Thanks to its carbon composite structure, the plane has a wingspan that’s wider than a Boeing 747 (236 feet vs. 224 feet) but weighs only about as much as a minivan (5,000 pounds). The big limitation is that the plane’s four scooter-sized electric motors can propel the plane only about as fast as that minivan.

Egypt holds a special status for Solar Impulse’s other co-founder, Swiss psychiatrist-adventurer Bertrand Piccard. He noted that Egypt was where he completed his round-the-world balloon flight with fellow pilot Brian Jones in 1999.

Piccard recalled that the Breitling Orbiter 3 balloon’s supply of propane fuel was nearly exhausted by the time he and Jones landed. “That’s when I said, ‘I want to fly around the world another time, but with no fuel.'”

Thus were the seeds of Solar Impulse planted, 17 years ago.

https://www.youtube.com/watch?v=WehQEk9kGyU

A somewhat less capable Solar Impulse plane made a months-long trip across America in 2013, setting the stage for the start of Solar Impulse 2’s round-the-world attempt in March 2015 in Abu Dhabi.
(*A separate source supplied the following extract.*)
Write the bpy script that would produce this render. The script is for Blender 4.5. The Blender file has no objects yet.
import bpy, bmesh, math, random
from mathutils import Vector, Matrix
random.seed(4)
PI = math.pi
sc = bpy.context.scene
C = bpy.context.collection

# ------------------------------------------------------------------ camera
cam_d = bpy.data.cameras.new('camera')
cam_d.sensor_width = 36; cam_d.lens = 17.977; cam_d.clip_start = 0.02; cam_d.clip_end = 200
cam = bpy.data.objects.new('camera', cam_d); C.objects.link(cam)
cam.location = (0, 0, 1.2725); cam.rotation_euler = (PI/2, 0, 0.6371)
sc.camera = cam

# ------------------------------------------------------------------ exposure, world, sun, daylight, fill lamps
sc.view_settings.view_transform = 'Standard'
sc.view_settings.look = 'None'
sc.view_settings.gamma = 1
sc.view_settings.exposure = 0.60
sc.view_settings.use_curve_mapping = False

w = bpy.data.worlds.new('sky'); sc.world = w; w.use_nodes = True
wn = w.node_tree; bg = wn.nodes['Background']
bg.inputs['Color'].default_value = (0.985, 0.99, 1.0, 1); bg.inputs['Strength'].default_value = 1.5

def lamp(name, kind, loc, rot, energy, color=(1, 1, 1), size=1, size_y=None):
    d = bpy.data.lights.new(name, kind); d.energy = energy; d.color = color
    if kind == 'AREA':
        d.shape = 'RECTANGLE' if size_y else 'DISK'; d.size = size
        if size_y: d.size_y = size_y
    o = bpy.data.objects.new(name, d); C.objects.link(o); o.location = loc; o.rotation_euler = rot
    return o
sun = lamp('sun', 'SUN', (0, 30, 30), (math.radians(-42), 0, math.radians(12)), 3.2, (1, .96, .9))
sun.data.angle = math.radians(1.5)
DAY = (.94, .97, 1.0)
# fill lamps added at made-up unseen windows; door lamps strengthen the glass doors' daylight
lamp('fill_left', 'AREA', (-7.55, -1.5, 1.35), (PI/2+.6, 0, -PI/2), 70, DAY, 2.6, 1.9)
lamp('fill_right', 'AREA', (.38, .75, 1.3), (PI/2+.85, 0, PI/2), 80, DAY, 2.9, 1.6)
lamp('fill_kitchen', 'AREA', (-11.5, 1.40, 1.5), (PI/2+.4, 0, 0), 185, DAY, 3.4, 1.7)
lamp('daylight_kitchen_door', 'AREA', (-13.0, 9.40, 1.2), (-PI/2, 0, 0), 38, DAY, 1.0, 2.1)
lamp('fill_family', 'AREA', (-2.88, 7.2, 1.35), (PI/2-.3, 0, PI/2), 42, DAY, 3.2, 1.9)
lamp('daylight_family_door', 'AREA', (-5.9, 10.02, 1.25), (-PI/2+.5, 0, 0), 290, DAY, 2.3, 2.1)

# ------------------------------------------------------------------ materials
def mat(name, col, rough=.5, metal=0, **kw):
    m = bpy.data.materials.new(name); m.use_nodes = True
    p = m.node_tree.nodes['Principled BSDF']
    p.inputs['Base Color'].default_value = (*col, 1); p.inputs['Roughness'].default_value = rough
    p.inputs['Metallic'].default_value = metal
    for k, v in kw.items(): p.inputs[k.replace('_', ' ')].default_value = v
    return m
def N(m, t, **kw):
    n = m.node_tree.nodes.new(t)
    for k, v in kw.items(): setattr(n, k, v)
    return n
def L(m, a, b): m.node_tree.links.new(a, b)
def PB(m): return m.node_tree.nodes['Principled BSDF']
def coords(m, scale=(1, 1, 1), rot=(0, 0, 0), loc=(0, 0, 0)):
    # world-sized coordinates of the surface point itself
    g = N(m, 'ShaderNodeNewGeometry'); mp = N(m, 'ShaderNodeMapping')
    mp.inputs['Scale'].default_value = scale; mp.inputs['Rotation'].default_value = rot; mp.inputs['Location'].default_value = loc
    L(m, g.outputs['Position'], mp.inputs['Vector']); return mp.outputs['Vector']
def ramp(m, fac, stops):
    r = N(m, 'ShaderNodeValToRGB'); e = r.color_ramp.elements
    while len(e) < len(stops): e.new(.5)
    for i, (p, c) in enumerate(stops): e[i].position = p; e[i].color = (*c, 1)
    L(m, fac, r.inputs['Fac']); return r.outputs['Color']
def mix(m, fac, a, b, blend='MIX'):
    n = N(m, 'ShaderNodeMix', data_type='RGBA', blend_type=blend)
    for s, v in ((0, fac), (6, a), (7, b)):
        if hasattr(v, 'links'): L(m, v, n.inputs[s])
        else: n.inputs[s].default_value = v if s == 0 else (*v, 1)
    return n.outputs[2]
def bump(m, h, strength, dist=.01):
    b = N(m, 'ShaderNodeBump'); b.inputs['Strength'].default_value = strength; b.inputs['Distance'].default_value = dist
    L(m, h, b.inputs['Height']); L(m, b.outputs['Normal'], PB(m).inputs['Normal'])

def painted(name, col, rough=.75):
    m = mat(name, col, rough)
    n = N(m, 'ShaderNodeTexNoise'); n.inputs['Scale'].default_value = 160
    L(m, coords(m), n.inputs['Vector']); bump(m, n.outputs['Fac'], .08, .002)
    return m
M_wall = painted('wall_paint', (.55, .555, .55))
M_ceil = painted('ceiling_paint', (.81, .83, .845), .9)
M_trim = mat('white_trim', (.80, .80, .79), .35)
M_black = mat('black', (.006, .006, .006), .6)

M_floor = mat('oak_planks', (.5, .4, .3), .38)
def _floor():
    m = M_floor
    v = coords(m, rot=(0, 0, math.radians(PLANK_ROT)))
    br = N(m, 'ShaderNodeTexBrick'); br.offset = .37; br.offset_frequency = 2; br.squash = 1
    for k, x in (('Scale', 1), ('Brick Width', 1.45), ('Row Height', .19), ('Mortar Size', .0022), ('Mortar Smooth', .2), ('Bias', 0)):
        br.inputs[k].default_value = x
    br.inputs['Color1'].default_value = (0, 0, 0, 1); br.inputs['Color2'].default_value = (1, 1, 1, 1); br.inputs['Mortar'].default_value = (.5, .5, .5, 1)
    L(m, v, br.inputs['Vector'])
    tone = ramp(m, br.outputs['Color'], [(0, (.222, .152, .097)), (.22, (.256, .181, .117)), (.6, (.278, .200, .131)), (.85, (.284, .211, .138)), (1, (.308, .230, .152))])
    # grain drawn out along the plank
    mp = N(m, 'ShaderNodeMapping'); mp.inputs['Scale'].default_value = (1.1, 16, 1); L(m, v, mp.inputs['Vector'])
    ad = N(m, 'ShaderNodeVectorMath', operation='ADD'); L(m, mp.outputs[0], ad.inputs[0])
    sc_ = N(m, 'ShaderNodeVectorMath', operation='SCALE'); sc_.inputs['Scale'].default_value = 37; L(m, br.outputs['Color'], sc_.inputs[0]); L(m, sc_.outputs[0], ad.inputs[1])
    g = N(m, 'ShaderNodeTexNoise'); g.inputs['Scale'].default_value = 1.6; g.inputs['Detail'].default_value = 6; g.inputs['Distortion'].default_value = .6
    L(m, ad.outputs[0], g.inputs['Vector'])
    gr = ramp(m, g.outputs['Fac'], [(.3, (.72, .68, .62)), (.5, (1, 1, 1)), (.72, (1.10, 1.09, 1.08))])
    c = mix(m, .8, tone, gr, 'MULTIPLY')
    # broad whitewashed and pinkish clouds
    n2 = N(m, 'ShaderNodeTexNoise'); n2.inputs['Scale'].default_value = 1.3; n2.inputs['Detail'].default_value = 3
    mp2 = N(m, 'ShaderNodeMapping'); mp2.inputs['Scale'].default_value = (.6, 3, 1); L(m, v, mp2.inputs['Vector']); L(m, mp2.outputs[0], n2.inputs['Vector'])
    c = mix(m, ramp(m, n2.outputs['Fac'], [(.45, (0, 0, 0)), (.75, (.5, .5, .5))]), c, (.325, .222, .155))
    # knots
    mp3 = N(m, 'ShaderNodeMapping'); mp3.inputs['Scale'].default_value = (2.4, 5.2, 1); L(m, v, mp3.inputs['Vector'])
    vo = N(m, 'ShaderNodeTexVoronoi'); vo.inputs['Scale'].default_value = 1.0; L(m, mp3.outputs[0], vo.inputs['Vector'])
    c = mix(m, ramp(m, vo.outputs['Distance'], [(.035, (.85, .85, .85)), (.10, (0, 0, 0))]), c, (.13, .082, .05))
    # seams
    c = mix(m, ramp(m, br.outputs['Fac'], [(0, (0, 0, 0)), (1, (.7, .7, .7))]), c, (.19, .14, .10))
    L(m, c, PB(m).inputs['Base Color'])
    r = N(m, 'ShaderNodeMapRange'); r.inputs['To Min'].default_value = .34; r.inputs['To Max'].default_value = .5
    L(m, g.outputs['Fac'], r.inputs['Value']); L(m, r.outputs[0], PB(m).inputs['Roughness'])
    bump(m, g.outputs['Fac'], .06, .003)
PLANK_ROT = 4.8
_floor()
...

Heading eastward, the plane stopped over in Oman, India, Myanmar, China and Japan, with Piccard and Borschberg taking turns in the cockpit.
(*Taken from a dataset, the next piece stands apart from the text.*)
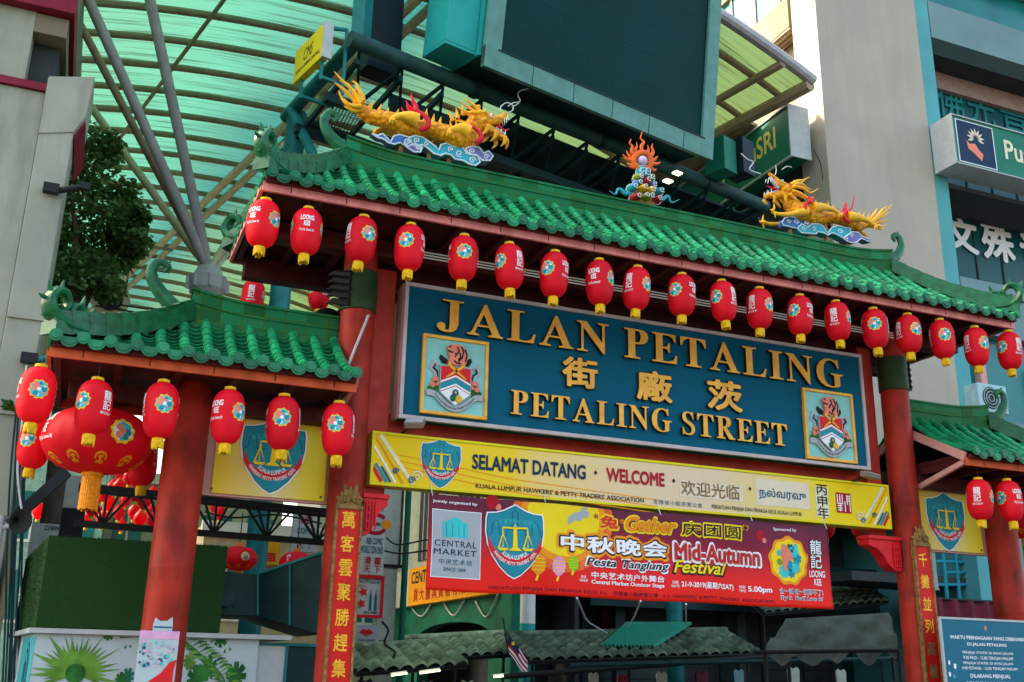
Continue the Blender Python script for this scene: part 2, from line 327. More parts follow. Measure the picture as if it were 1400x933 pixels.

The batteries overheated during a record-breaking five-day trip across the Pacific to Hawaii a year ago. As a result, the Solar Impulse team had to put the journey on hold for nine months to make repairs and await the return of favorable weather. “We drank the champagne too early,” Piccard recalled.

The odyssey resumed this April. Solar Impulse 2 made good progress from Hawaii to California, then to Arizona, Oklahoma, Ohio, Pennsylvania, New York and across the Atlantic to Spain.

If all goes well with the Seville-to-Cairo trip, Piccard will take the controls for the final leg of the 22,000-mile circuit, returning to Abu Dhabi.